As ilusões de que Dilma promoverá um giro à esquerda em seu segundo mandato não devem se manter por muito tempo diante dos fatos concretos. Ainda assim, a ameaça de uma direita fortalecida sempre será utilizada como argumento contra uma postura firme de oposição de esquerda. Se o PSOL não for capaz de superar essas pressões abrirá caminho para que a direita ocupe o espaço de insatisfação existente.
Vitórias da LSR
A LSR jogou um papel protagonista nos dois estados onde o PSOL obteve vitórias importantes. No Rio Grande do Norte, apesar da falta de recursos e de estrutura material, o candidato a governador do PSOL e militante da LSR Robério Paulino obteve 8,74% dos votos. Na capital do estado, Natal, Robério obteve incríveis 22,45% e é hoje uma clara opção para as eleições municipais de 2016.
No estado do Rio de Janeiro, o mais importante para o PSOL nacionalmente, a LSR apoiou ativamente as campanhas de Paulo Eduardo Gomes para deputado federal e Renatinho para deputado estadual.
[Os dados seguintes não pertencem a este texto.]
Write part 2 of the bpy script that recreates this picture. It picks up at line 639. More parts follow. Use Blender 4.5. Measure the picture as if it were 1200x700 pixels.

Ambos foram os vereadores mais votados em 2012 na cidade de Niterói, uma das mais importantes do estado do Rio de Janeiro.
A LSR também apresentou candidatos nos estados de São Paulo, Paraná, Sergipe e Minas Gerais, abrindo importantes espaços para a construção da organização.
Uma das políticas centrais da LSR para o próximo período é a defesa da unidade na luta dos setores combativos do movimento sindical e popular diante dos ataques que virão. Defendemos um Encontro nacional dos movimentos de luta para a construção de uma plataforma de lutas e um plano de ação comuns.